Requirements: Reproduce all the material exactly, minus any pictures it holds.

Information supplied:
:::::

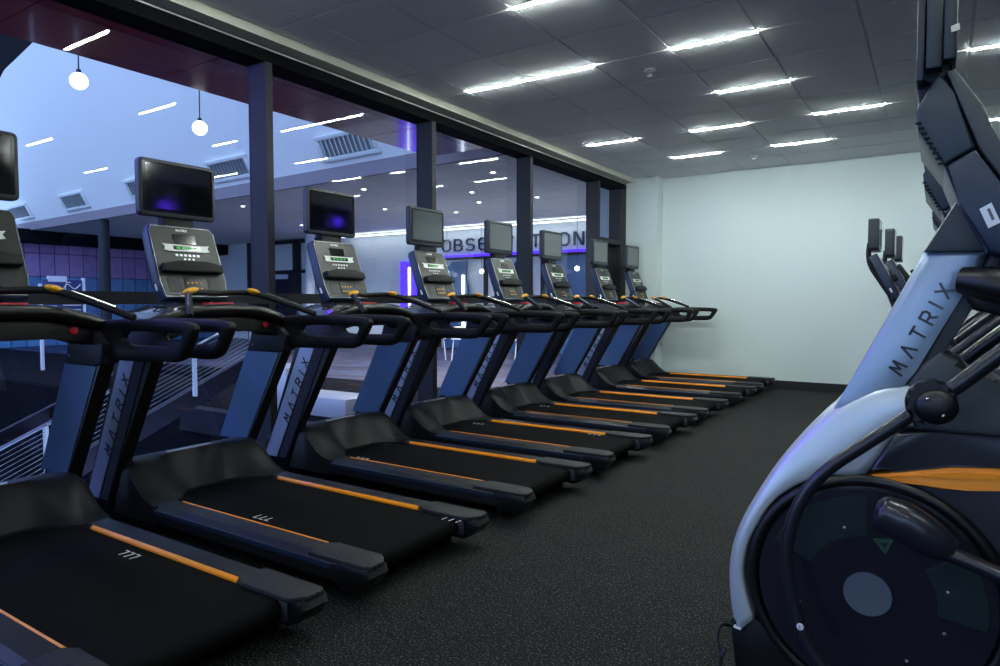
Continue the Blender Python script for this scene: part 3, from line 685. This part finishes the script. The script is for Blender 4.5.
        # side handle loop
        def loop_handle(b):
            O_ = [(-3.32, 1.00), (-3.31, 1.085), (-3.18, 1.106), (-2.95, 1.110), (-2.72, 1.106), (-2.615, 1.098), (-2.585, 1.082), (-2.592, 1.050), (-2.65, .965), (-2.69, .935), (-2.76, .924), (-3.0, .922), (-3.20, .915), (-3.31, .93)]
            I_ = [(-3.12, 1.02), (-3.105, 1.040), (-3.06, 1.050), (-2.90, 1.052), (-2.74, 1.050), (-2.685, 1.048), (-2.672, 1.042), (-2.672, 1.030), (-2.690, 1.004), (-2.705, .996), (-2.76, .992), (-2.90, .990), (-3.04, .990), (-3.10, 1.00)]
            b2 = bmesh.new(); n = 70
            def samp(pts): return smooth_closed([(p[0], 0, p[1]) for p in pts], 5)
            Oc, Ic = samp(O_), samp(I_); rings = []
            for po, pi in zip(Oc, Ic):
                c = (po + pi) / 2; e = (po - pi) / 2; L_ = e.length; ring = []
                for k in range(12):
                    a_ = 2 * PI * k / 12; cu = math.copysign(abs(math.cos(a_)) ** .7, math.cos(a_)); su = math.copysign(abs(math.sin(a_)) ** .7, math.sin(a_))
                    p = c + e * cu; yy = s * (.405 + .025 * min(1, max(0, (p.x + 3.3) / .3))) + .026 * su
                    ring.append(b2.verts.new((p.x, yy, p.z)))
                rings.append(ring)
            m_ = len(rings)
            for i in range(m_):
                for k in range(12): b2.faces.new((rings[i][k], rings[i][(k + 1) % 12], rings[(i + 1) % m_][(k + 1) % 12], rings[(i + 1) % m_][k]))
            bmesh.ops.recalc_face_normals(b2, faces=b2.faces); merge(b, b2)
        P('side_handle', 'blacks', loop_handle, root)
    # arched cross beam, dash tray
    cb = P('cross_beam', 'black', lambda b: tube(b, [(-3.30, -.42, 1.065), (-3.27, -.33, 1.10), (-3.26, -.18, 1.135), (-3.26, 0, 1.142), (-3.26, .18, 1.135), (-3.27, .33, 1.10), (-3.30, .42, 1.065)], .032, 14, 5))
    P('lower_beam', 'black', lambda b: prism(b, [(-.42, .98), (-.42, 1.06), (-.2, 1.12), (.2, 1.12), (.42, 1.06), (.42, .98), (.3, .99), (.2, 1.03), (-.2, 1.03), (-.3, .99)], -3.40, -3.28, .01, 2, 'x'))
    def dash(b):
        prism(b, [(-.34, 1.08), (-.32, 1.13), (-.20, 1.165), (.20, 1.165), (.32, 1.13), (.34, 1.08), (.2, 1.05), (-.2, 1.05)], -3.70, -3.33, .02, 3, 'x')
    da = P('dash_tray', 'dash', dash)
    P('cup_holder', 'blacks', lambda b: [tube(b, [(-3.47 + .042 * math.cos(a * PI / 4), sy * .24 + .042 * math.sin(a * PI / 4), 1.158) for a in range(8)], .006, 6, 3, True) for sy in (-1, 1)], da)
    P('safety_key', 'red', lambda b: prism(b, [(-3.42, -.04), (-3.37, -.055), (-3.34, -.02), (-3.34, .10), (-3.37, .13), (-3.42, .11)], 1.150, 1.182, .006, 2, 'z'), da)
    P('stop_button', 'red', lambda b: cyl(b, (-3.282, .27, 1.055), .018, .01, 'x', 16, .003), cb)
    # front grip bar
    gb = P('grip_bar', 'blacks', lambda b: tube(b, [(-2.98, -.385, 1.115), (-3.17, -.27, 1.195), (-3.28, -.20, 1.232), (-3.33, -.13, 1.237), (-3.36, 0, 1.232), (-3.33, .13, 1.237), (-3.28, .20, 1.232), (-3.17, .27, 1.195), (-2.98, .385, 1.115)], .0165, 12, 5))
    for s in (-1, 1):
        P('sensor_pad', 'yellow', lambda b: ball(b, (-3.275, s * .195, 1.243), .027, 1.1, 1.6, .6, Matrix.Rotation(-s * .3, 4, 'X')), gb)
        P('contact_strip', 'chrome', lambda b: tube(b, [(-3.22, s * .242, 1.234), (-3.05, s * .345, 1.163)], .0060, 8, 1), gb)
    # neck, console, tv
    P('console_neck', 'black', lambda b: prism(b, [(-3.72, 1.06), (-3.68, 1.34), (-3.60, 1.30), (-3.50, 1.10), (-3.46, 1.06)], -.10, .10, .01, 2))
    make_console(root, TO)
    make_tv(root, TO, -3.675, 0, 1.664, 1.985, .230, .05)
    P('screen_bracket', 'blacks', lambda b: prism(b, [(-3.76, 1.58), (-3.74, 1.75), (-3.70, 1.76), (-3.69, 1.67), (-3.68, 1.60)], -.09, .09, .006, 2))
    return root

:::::

Solution to this task:
Continue the Blender Python script for this scene: part 3, from line 685. This part finishes the script. The script is for Blender 4.5.
        # side handle loop
        def loop_handle(b):
            O_ = [(-3.32, 1.00), (-3.31, 1.085), (-3.18, 1.106), (-2.95, 1.110), (-2.72, 1.106), (-2.615, 1.098), (-2.585, 1.082), (-2.592, 1.050), (-2.65, .965), (-2.69, .935), (-2.76, .924), (-3.0, .922), (-3.20, .915), (-3.31, .93)]
            I_ = [(-3.12, 1.02), (-3.105, 1.040), (-3.06, 1.050), (-2.90, 1.052), (-2.74, 1.050), (-2.685, 1.048), (-2.672, 1.042), (-2.672, 1.030), (-2.690, 1.004), (-2.705, .996), (-2.76, .992), (-2.90, .990), (-3.04, .990), (-3.10, 1.00)]
            b2 = bmesh.new(); n = 70
            def samp(pts): return smooth_closed([(p[0], 0, p[1]) for p in pts], 5)
            Oc, Ic = samp(O_), samp(I_); rings = []
            for po, pi in zip(Oc, Ic):
                c = (po + pi) / 2; e = (po - pi) / 2; L_ = e.length; ring = []
                for k in range(12):
                    a_ = 2 * PI * k / 12; cu = math.copysign(abs(math.cos(a_)) ** .7, math.cos(a_)); su = math.copysign(abs(math.sin(a_)) ** .7, math.sin(a_))
                    p = c + e * cu; yy = s * (.405 + .025 * min(1, max(0, (p.x + 3.3) / .3))) + .026 * su
                    ring.append(b2.verts.new((p.x, yy, p.z)))
                rings.append(ring)
            m_ = len(rings)
            for i in range(m_):
                for k in range(12): b2.faces.new((rings[i][k], rings[i][(k + 1) % 12], rings[(i + 1) % m_][(k + 1) % 12], rings[(i + 1) % m_][k]))
            bmesh.ops.recalc_face_normals(b2, faces=b2.faces); merge(b, b2)
        P('side_handle', 'blacks', loop_handle, root)
    # arched cross beam, dash tray
    cb = P('cross_beam', 'black', lambda b: tube(b, [(-3.30, -.42, 1.065), (-3.27, -.33, 1.10), (-3.26, -.18, 1.135), (-3.26, 0, 1.142), (-3.26, .18, 1.135), (-3.27, .33, 1.10), (-3.30, .42, 1.065)], .032, 14, 5))
    P('lower_beam', 'black', lambda b: prism(b, [(-.42, .98), (-.42, 1.06), (-.2, 1.12), (.2, 1.12), (.42, 1.06), (.42, .98), (.3, .99), (.2, 1.03), (-.2, 1.03), (-.3, .99)], -3.40, -3.28, .01, 2, 'x'))
    def dash(b):
        prism(b, [(-.34, 1.08), (-.32, 1.13), (-.20, 1.165), (.20, 1.165), (.32, 1.13), (.34, 1.08), (.2, 1.05), (-.2, 1.05)], -3.70, -3.33, .02, 3, 'x')
    da = P('dash_tray', 'dash', dash)
    P('cup_holder', 'blacks', lambda b: [tube(b, [(-3.47 + .042 * math.cos(a * PI / 4), sy * .24 + .042 * math.sin(a * PI / 4), 1.158) for a in range(8)], .006, 6, 3, True) for sy in (-1, 1)], da)
    P('safety_key', 'red', lambda b: prism(b, [(-3.42, -.04), (-3.37, -.055), (-3.34, -.02), (-3.34, .10), (-3.37, .13), (-3.42, .11)], 1.150, 1.182, .006, 2, 'z'), da)
    P('stop_button', 'red', lambda b: cyl(b, (-3.282, .27, 1.055), .018, .01, 'x', 16, .003), cb)
    # front grip bar
    gb = P('grip_bar', 'blacks', lambda b: tube(b, [(-2.98, -.385, 1.115), (-3.17, -.27, 1.195), (-3.28, -.20, 1.232), (-3.33, -.13, 1.237), (-3.36, 0, 1.232), (-3.33, .13, 1.237), (-3.28, .20, 1.232), (-3.17, .27, 1.195), (-2.98, .385, 1.115)], .0165, 12, 5))
    for s in (-1, 1):
        P('sensor_pad', 'yellow', lambda b: ball(b, (-3.275, s * .195, 1.243), .027, 1.1, 1.6, .6, Matrix.Rotation(-s * .3, 4, 'X')), gb)
        P('contact_strip', 'chrome', lambda b: tube(b, [(-3.22, s * .242, 1.234), (-3.05, s * .345, 1.163)], .0060, 8, 1), gb)
    # neck, console, tv
    P('console_neck', 'black', lambda b: prism(b, [(-3.72, 1.06), (-3.68, 1.34), (-3.60, 1.30), (-3.50, 1.10), (-3.46, 1.06)], -.10, .10, .01, 2))
    make_console(root, TO)
    make_tv(root, TO, -3.675, 0, 1.664, 1.985, .230, .05)
    P('screen_bracket', 'blacks', lambda b: prism(b, [(-3.76, 1.58), (-3.74, 1.75), (-3.70, 1.76), (-3.69, 1.67), (-3.68, 1.60)], -.09, .09, .006, 2))
    return root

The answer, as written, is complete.